Soal Pemisahan Pemilu, Ahli Hukum: Pembangkangan MK Terhadap Konstitusi

2 months ago 36

Ketua Umum Forum Doktor Abdul Chair Ramadhan. Foto: source for jpnn

jpnn.com, JAKARTA - Ketua Umum Persatuan Doktor Pascasarjana Hukum Indonesia (PEDPHI), Prof. Dr. H. Abdul Chair Ramadhan menilai putusan Mahkamah Konstitusi (MK) yang memisahkan pemilu nasional dengan daerah merupakan sebuah pembangkangan terhadap konstitusi.

Abdul Chair menilai MK telah melampaui kewenangannya dalam menguji gugatan dari pemohon. Dia menegaskan jika pasal-pasal yang dimohonkan untuk diuji materiil tersebut merupakan kebijakan hukum terbuka (open legal policy).

"Demikian itu merupakan kewenangan pembentuk Undang-Undang. Suatu norma dalam Undang-Undang yang merupakan kebijakan hukum terbuka tidak dapat dibatalkan oleh Mahkamah Konstitusi," kata Abdul Chair dalam keterangannya, Jakarta, Selasa, 8 Juli 2025.

Abdul Chair menekankan suatu norma Undang-Undang yang termasuk dalam kategori kebijakan hukum terbuka, maka norma tersebut berada di wilayah yang bernilai konstitusional. Dengan kata lain bersesuaian dengan UUD 1945.

"Penulis kutip Putusan Mahkamah Konstitusi, Nomor 51-52-59/PUU-VI/2008, sebagai berikut: Mahkamah dalam fungsinya sebagai pengawal konstitusi tidak mungkin untuk membatalkan Undang-Undang atau sebagian isinya, jikalau norma tersebut merupakan delegasi kewenangan terbuka yang dapat ditentukan sebagai legal policy oleh pembentuk Undang-Undang," kata dia.

Abdul Chair menyesalkan MK telah berseberangan dengan pendapatnya sendiri dan terperangkap menjadi positive legislature.
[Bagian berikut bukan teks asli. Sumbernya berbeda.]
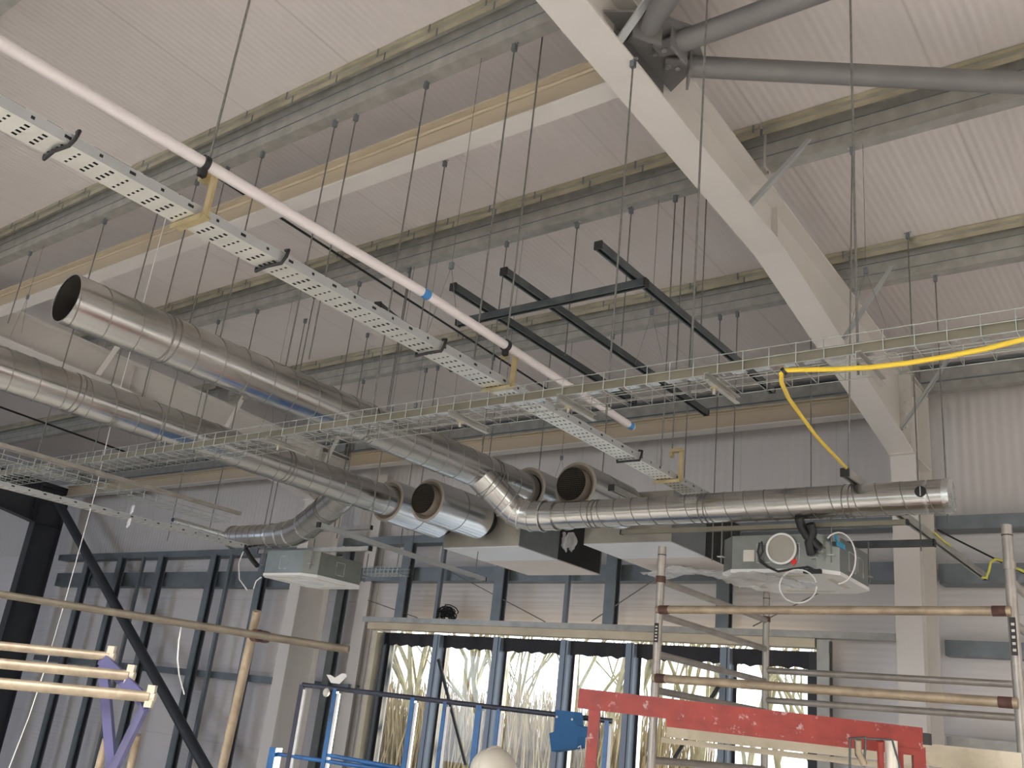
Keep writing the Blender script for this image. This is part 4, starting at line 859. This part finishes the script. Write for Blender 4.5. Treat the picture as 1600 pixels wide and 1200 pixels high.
b.path([dep(x, y, 5.84) for x, y in ((903,1168),(907,1165),(908,1172),(902,1174),(922,1172))], 0.004, M['whiteplastic'], 6)
b.build('control_box', t)
p = dep(520, 1060, 6.4); b = MB(); vs = [dep(x, y, 6.4) for x, y in ((510,1054),(514,1056),(520,1061),(534,1052),(536,1056),(524,1068),(517,1067))]; b.add(vs+[v+Vector((0.02,0.02,0)) for v in vs], [tuple(range(7)), tuple(range(13,6,-1))]+[(i,7+i,7+(i+1) % 7,(i+1) % 7) for i in range(7)], M['whiteplastic']); b.sphere(dep(510, 1082, 6.4), 0.025, 0.025, 0.03, M['paper'], 10); b.build('rag', t)
# person in a hard hat below the windows
h = dep(775, 1168, 5.2); hx, hy, hz = h.x, h.y, h.z
t = thing('person', 'person below the windows, only a white hard hat showing at the bottom edge', 'person', (hx, hy, FLOOR))
def skinmesh(name, verts, edges, radii, m, parent, lev=1):
    me = bpy.data.meshes.new(name); org = WORG[parent.name]; me.from_pydata([Vector(v)-org for v in verts], edges, [])
    o = bpy.data.objects.new(name, me); COL.objects.link(o); o.parent = parent; WORG[o.name] = org; me.materials.append(m)
    sk = o.modifiers.new('skin', 'SKIN'); 
    for i, r_ in enumerate(radii): me.skin_vertices[0].data[i].radius = (r_, r_) if not isinstance(r_, tuple) else r_
    me.skin_vertices[0].data[0].use_root = True
    ss = o.modifiers.new('sub', 'SUBSURF'); ss.levels = lev; ss.render_levels = lev
    return o
u_ = (hz-FLOOR)/1.80
def bp(x, y, z): return (hx+x, hy+y, FLOOR+z*u_)
me = bpy.data.meshes.new('probe')
V = [bp(0,0,.95),bp(0,0.01,1.15),bp(0,0,1.38),bp(0,0,1.47),bp(0,0.02,1.52)]
E_ = [(0,1),(1,2),(2,3),(3,4)]; Rr = [(.16,.11),(.15,.10),(.17,.10),.07,.055]
for s in (-1, 1):
    i = len(V); V += [bp(s*.10,0,.88),bp(s*.11,.01,.5),bp(s*.11,-.01,.09),bp(s*.12,.12,.04)]; E_ += [(0,i),(i,i+1),(i+1,i+2),(i+2,i+3)]; Rr += [.09,.06,.045,.04]
    i = len(V); V += [bp(s*.19,0,1.40),bp(s*.25,.0,1.12),bp(s*.24,.1,.88),bp(s*.24,.13,.80)]; E_ += [(2,i),(i,i+1),(i+1,i+2),(i+2,i+3)]; Rr += [.06,.045,.035,.03]
def add_skin_layer(name, V, E_, Rr, m, parent):
    import bmesh
    me = bpy.data.meshes.new(name); org = WORG[parent.name]; bm = bmesh.new(); lay = bm.verts.layers.skin.verify(); vv = []
    for p, r_ in zip(V, Rr):
        q = bm.verts.new(Vector(p)-org); q[lay].radius = r_ if isinstance(r_, tuple) else (r_, r_); vv.append(q)
    vv[0][lay].use_root = True
    for a, c in E_: bm.edges.new((vv[a], vv[c]))
    bm.to_mesh(me); bm.free(); me.materials.append(m); o = bpy.data.objects.new(name, me); COL.objects.link(o); o.parent = parent; WORG[o.name] = org
    o.modifiers.new('skin', 'SKIN').use_smooth_shade = True; ss = o.modifiers.new('sub', 'SUBSURF'); ss.levels = 1; ss.render_levels = 2
    return o
add_skin_layer('body', V, E_, Rr, M['trousers'], t)
for s in (-1, 1):
    w0 = Vector(bp(s*.24,.13,.80)); V2 = [w0, w0+Vector((0,.01,-.05))]; E2_ = [(0,1)]; R2_ = [.022,.026]
    for k in range(4): i = len(V2); V2 += [w0+Vector((s*0, -.03+.02*k, -.08)), w0+Vector((-s*.01, -.03+.02*k, -.12+.004*abs(k-1.5))), w0+Vector((-s*.03, -.03+.02*k, -.15+.006*abs(k-1.5)))]; E2_ += [(1,i),(i,i+1),(i+1,i+2)]; R2_ += [.010,.009,.008]
    i = len(V2); V2 += [w0+Vector((-s*.01,.04,-.05)), w0+Vector((-s*.02,.06,-.085))]; E2_ += [(1,i),(i,i+1)]; R2_ += [.011,.009]
    add_skin_layer('hand', V2, E2_, R2_, M['skin'], t)
b = MB(); b.sphere(bp(0,.01,1.62), 0.078, 0.095, 0.12, M['skin'], 20)
for s in (-1, 1): b.sphere(bp(s*.078,0,1.61), 0.012, 0.02, 0.03, M['skin'], 8); b.sphere(bp(s*.03,.095,1.63), 0.012, 0.008, 0.008, M['black'], 8)
b.sphere(bp(0,.11,1.60), 0.014, 0.018, 0.024, M['skin'], 8); b.bar(bp(-.022,.094,1.555), bp(.022,.094,1.555), 0.01, 0.006, M['rust']); b.build('head', t)
b = MB(); b.sphere(bp(0,0,1.68), 0.122, 0.145, 0.12*u_, M['hat'], 28, half=True)
b.ring(bp(0,0.02,1.66), (0,0,1), 0.10, 0.135, 0.006, M['hat'], 28); b.path([bp(0, .145*math.cos(a), 1.655+.148*math.sin(a)) for a in [math.pi*k/12 for k in range(1, 12)]], 0.008, M['hat'], 8); b.build('hard_hat', t)
b = MB(); n = 24
for (z0_, z1_, rx0, rx1) in ((0.90, 1.15, .185, .175), (1.15, 1.38, .175, .20), (1.38, 1.45, .20, .12)):
    vs = [bp(rx0*math.cos(2*math.pi*i/n), rx0*.66*math.sin(2*math.pi*i/n), z0_) for i in range(n)]+[bp(rx1*math.cos(2*math.pi*i/n), rx1*.66*math.sin(2*math.pi*i/n), z1_) for i in range(n)]
    b.add(vs, [(i, (i+1) % n, n+(i+1) % n, n+i) for i in range(n)], M['vest'], True)
b.build('vest', t)

# ================================================================== LEFT SCAFFOLD
A, B = dep(-60, 919, 5.4), dep(545, 1015, 5.0); b = MB(); b.cyl(A, B, 0.021, M['olddirt'], 18); tag(b.build('scaffold_tube'), 'long dirty scaffold tube crossing the left side to the left white column', 'scaffold tube')
A, B = dep(402, 955, 5.2), dep(345, 1210, 5.2); up_ = (A-B).normalized(); b = MB(); b.cyl(A, B-up_*0.6, 0.026, M['scafftube'], 18)
t = tag(b.build('scaffold_tube'), 'upright scaffold tube with a sunlit edge left of the left white column', 'scaffold tube')
c = dep(401, 993, 5.12); b = MB(); b.ring(c, (1,0.1,-0.05), 0.022, 0.034, 0.045, M['rust'], 16); b.ring(c+Vector((0,0.05,0)), up_, 0.024, 0.036, 0.045, M['rust'], 16); tag(b.build('scaffold_coupler'), 'rusty scaffold coupler joining the upright and the crossing tube', 'coupler')
t = thing('folding_guard_rail', 'three stacked guard rails on a violet folding frame at the lower left edge', 'guard rail', dep(150, 1200, 4.0))
ends = [((-60, 1003), (172, 1026), 0.019, 4.15), ((-60, 1031), (203, 1056), 0.0215, 3.95), ((-60, 1062), (235, 1089), 0.0215, 3.75)]
for a, c, rr, dd in ends:
    A, B = dep(*a, dd), dep(*c, dd); b = MB(); b.cyl(A, B, rr, M['scafftube'], 18); o = b.build('rail', t)
    e_ = MB(); e_.bar(B+Vector((0,0,-0.04)), B+Vector((0,0,0.045)), 0.028, 0.03, M['jamb'], up=(B-A)); e_.cyl(B, B+(B-A).normalized()*0.02, 0.018, M['jamb'], 12); sub(e_, 'end_clamp', o)
for a, c, dd1, dd2, wd in (((160,1030),(232,1102),4.15,3.75,0.05), ((162,1040),(176,1215),4.1,4.0,0.045), ((226,1104),(170,1218),3.75,4.0,0.045)):
    b = MB(); b.bar(dep(*a, dd1), dep(*c, dd2), wd, 0.02, M['purple'], up=(0.3,-0.8,0.1)); b.build('folding_arm', t)
for i, (a, c) in enumerate((((166,1155),(150,1215)), ((215,1148),(200,1215)))):
    A, B = dep(*a, 4.2), dep(*c, 4.2); b = MB(); b.cyl(A, B+(B-A)*3, 0.017, M['scafftube'], 14); tag(b.build('scaffold_tube'), 'stub of upright tube at the bottom edge, %s of two by the violet frame' % ('left' if i == 0 else 'right'), 'scaffold tube')
# leaning straps at the windows
for i, (a, c, yy) in enumerate((((685, 1030), (728, 1195), 8.5), ((1126, 1067), (1048, 1195), 8.5))):
    b = MB(); b.bar(onY(*a, yy), onY(*c, yy), 0.035, 0.02, M['black'], up=(0,1,0)); tag(b.build('black_stay'), 'black stay leaning across the %s' % ('second window pane from the left' if i == 0 else 'window panes behind the scaffold tower'), 'stay')
crumple('plastic_sheet', 'clear plastic heaped at the foot of the panel between window and right column', (-2.72, 8.52, 1.86), 0.5, 0.25, 0.10, M['film'], 21)

# ================================================================== OUTSIDE: bare trees and undergrowth
def tree(x, y, h, seed, label):
    rnd = random.Random(seed); b = MB()
    def grow(p, d, L, r, lv):
        pts = [p]; q = p.copy(); dd_ = d.copy(); n = 4
        for k in range(n):
            dd_ = (dd_+Vector((rnd.uniform(-.16,.16), rnd.uniform(-.16,.16), rnd.uniform(-.02,.12)))).normalized(); q = q+dd_*(L/n); pts.append(q.copy())
        b.path(pts, [r*(1-0.13*k) for k in range(n+1)], M['bark'], 6 if lv < 2 else 4, cap=False)
        if lv < 5:
            for k in range(3 if lv else 4):
                i = rnd.randint(2, n); a = rnd.uniform(0, 6.28); s = rnd.uniform(.35, .75); nd = (dd_+Vector((math.cos(a)*s, math.sin(a)*s, 0.15))).normalized()
                grow(pts[i], nd, L*rnd.uniform(.55,.8), r*0.50, lv+1)
    grow(Vector((x, y, FLOOR-0.2)), Vector((rnd.uniform(-.08,.08), 0, 1)), h*0.42, 0.02+h*0.007, 0)
    tag(b.build('bare_tree'), label, 'tree', 'bare trees outside the windows')
tx = [(-12.55, 15.1), (-17.6, 19.5), (-18.4, 16.2), (-11.6, 17.6), (-10.6, 19.4), (-9.6, 18.4), (-8.8, 17.2), (-7.4, 19.0), (-5.8, 16.2), (-14.6, 19.6), (-4.2, 16.4), (-15.5, 14.5), (-14.0, 16), (-12.9, 14.2), (-12.2, 15.8), (-11.0, 14.6), (-10.1, 16.4), (-9.2, 14.8), (-8.0, 16.5), (-6.9, 15), (-6.2, 17.4), (-5.0, 18), (-13.4, 18), (-16.8, 17)]
for i, (x, y) in enumerate(sorted(tx)): tree(x, y, 7.5+2*random.random(), 40+i, 'leafless pale-barked tree outside the windows, %s from the left' % ORD[i])
b = MB(); rnd = random.Random(5)
for k in range(5200):
    x = rnd.uniform(-20, -4.5); y = rnd.uniform(14, 19); hgt = rnd.uniform(1.2, 2.7)*(1.0 if x < -8.5 else 0.62); lx = rnd.uniform(-.35, .35)
    b.path([(x, y, FLOOR-0.25), (x+lx*0.5, y, FLOOR+hgt*0.55), (x+lx*1.1, y+rnd.uniform(-.2,.2), FLOOR+hgt)], [0.028, 0.02, 0.008], M['twig'], 3, cap=False)
tag(b.build('undergrowth'), 'dense dry brushwood and reeds beyond the windows', 'undergrowth', kind='stuff')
Di sisi lain, dalil pemohon ternyata bukanlah menyangkut konstitusionalitaa norma, melainkan implementasi norma.

"Tentu berbeda antara validitas norma dengan bekerjanya hukum. Demikian itu seharusnya bukan menjadi yurisdiksi Mahkamah. Menjadi pertanyaan, mengapa permohonan tersebut diterima oleh Mahkamah Konstitusi?" kata dia.

Dia justru mempertanyakan dalil pemohon, di mana dalam permohonannya disebutkan menyampaikan argumentasi empirik
berdasarkan dua kali penyelenggaraan pemilu serentak lima kotak, yakni pada tahun 2019 dan tahun 2024, yang telah terbukti melemahkan derajat dan kualitas kedaulatan rakyat, melemahkan pelembagaan partai politik (parpol), serta merugikan pemilih untuk mendapatkan suatu penyelenggaraan pemilu yang langsung, umum, bebas, rahasia, jujur, dan adil berdasarkan ketentuan Pasal 22E ayat (1) UUD NRI 1945.

Prof. Dr. H. Abdul Chair Ramadhan menilai putusan Mahkamah Konstitusi (MK) yang memisahkan pemilu nasional dan daerah sebuah pembangkangan terhadap konstitusi.